Does anyone else see something very wrong with this picture?

Jul 11, 2012
11:39 AM EDT
"Does anyone else see something very wrong with this picture?"

It doesn't take agreeing on patents themselves to agree that patent trolling is a horrible, nasty, and just plain evil perversion.

In other words, a perfect example of Microsoft's operational business plan.

Jul 11, 2012
12:20 PM EDT
If Window 8 is a big ol' fail, I can see a scenario where Microsoft becomes to rely more and more on patent trolling to bring in the beans.

What a bizarre state of affairs for such a large company to come to.

Jul 11, 2012
12:31 PM EDT
> What a bizarre state of affairs for such a large company to come to.

Fortunately, unlike copyrights, patents can be expected to expire. Once they begin to do so, things will get very interesting for Microsoft.

Jul 11, 2012
4:36 PM EDT
"Don't feed the troll" takes on a whole new meaning in this context.

Jul 11, 2012
6:23 PM EDT
Google has Nexus devices that use the same OS and software that MS is suing other for, but I haven't heard about MS suing Google yet. Until MS sues Google, I don't believe or take all these non-disclosed vague agreements seriously.

Actually, Google probably doesn't care who is pay who as long as itself doesn’t have to bear any cost. As a matter of fact, phones built by those who make such agreements will cost more and that alone will work to Google's advantage since its devices will be more competitive price wise.


Jul 11, 2012
6:31 PM EDT
Nokia will be the shill that attacks Google. They've already started the rhetoric.

Jul 11, 2012
6:37 PM EDT
- "unspecified royalty",

- "terms have not been disclosed",

- "undisclosed list of patents that it (MS) claims are relevant"

- "previous agreements of this type are believed to have a royalty of $10-$15 per Android device."

- "Microsoft said that around 70% of all smartphones sold in the US were covered by their patent portfolio licences."

- - - - -

Case closed.


Jul 11, 2012
6:39 PM EDT
Google has beat Oracle (so far) and Oracle has paid dearly for it, in terms of public reputation. How many long-time Oracle installations did they lose with their bogus accusations? How many installations did they gain in the same period? My money's on a net loss for that number.

If Google can do that to Oracle, imagine what they can do to Microsoft. Grabbing that tiger by the tail isn't something Microsoft can afford to do while Ballmer is at the helm. Of course, Ballmer's presence does no favors for Microsoft's reputation, anyway...

Jul 11, 2012
6:43 PM EDT

Nokia is a wholly-owned subsidiary of M$ now, anyway. I expect the EU to begin treating them accordingly, soon.

Jul 11, 2012
7:00 PM EDT
Quoting: ...They've already started the rhetoric.

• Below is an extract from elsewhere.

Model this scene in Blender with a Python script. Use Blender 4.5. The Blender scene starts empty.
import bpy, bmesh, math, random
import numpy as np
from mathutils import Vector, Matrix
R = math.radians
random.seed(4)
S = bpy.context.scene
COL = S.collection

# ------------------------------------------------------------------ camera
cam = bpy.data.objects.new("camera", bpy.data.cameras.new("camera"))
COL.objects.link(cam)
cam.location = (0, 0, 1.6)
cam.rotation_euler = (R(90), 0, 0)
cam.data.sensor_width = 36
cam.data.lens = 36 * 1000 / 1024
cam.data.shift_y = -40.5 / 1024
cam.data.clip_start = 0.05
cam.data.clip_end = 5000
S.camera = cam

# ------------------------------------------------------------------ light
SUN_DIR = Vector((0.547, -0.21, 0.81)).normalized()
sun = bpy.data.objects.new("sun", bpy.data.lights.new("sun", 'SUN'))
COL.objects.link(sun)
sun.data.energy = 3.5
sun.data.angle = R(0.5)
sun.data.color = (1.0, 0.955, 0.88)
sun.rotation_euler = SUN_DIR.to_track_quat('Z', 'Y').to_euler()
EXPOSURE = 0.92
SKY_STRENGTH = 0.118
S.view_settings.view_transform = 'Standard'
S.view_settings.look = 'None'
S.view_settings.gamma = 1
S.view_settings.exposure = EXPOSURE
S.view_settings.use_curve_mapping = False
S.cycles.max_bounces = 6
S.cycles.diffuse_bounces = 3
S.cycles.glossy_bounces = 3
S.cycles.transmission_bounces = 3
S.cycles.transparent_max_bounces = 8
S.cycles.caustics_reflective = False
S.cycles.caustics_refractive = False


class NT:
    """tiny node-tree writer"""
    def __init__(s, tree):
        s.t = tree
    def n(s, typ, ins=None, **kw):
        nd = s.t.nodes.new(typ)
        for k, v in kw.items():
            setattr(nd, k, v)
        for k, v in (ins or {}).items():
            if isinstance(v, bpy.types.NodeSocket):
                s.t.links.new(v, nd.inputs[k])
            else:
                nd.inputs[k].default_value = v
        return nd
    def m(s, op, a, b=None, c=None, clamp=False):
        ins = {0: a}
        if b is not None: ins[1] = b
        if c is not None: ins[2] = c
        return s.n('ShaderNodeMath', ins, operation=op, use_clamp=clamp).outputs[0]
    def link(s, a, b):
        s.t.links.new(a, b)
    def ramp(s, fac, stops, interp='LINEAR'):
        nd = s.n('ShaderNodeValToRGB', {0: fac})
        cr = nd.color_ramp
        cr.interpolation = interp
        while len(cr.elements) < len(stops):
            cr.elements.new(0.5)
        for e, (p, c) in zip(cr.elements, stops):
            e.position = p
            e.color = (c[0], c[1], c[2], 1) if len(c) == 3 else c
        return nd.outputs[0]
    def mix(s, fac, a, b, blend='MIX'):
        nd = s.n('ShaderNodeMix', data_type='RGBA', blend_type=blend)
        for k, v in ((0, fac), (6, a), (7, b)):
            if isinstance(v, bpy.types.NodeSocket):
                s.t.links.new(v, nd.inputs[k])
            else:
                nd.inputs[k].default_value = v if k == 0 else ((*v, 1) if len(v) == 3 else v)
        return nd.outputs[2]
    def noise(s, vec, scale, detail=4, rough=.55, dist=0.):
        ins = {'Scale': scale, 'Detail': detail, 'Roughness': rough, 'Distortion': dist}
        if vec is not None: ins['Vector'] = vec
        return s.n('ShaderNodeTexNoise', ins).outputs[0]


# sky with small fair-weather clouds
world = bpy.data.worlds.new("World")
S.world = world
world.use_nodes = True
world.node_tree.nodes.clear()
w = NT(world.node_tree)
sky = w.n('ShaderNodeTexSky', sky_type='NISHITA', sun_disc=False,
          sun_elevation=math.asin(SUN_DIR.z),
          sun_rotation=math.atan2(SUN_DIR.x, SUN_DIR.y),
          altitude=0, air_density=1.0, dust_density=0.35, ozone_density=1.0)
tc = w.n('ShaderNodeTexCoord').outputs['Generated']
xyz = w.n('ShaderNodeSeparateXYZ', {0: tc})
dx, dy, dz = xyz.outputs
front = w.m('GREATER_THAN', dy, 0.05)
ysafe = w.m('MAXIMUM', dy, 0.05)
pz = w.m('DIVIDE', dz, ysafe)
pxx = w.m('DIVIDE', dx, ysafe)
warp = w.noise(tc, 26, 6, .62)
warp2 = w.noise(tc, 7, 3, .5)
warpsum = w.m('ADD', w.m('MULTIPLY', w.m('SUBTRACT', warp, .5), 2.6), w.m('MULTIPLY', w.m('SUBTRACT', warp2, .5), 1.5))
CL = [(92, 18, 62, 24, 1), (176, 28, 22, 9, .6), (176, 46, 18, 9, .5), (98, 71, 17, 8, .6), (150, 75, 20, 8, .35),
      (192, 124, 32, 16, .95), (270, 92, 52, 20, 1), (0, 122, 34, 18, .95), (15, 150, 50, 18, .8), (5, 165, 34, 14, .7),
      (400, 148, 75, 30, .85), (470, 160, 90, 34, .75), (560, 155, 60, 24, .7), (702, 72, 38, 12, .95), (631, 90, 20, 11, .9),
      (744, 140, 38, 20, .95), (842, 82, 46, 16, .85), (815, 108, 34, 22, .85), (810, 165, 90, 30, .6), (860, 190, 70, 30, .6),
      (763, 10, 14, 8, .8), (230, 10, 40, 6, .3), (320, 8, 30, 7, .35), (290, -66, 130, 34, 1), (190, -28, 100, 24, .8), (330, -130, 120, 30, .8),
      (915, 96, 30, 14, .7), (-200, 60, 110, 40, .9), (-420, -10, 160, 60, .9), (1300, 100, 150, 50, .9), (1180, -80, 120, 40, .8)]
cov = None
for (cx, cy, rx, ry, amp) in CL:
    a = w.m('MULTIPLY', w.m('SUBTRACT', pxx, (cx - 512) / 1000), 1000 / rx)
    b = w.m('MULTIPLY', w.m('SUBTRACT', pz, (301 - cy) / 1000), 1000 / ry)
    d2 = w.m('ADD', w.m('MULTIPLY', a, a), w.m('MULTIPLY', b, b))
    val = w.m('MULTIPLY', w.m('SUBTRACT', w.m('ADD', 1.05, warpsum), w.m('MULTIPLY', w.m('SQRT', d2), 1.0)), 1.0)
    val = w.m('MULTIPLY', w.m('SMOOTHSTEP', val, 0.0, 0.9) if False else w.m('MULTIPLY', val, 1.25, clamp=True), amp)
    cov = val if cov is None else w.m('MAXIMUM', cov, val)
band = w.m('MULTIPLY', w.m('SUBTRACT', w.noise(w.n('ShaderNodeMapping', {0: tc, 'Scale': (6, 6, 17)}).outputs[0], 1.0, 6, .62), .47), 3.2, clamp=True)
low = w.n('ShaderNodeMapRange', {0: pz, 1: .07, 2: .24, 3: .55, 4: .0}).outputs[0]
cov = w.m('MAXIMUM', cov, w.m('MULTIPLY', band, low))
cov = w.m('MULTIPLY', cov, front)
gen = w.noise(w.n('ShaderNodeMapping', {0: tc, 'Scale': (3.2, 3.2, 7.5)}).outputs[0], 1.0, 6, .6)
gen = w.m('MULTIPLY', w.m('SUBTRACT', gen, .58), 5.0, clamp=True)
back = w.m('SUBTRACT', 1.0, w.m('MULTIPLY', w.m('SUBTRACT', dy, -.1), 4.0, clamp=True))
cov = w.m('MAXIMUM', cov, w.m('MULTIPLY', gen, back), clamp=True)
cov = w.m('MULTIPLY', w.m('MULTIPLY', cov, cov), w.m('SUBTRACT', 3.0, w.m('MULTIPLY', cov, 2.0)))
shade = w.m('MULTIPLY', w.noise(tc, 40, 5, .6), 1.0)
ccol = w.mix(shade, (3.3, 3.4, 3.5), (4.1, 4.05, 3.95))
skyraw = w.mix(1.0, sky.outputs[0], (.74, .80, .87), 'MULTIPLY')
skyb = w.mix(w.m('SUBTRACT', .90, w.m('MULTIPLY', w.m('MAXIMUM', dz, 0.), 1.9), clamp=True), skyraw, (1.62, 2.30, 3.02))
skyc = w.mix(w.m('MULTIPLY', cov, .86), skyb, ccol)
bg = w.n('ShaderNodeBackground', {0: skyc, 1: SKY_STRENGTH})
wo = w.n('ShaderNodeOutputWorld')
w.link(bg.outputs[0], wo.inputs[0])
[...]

They wouldn't start with rhetoric if they were serious. Besides, Nokia is broke and its market share is dwindling seriously. Unless MS makes serious infusion, they wouldn't be able to sustain a long term legal proceedings.

If MS is getting any reasonable compensation, I don't think they will ever sue Google afraid to disturb such easy revenue and especially when there is a possibility of losing, let alone invalidating some of its patents.


Jul 11, 2012
7:27 PM EDT
Microsoft, Nokia patents.

Jul 11, 2012
8:14 PM EDT
Quoting:Microsoft, Nokia patents.

@TA, That is what I meant by "Unless MS makes serious infusion," to re-enact the scenario by SCO.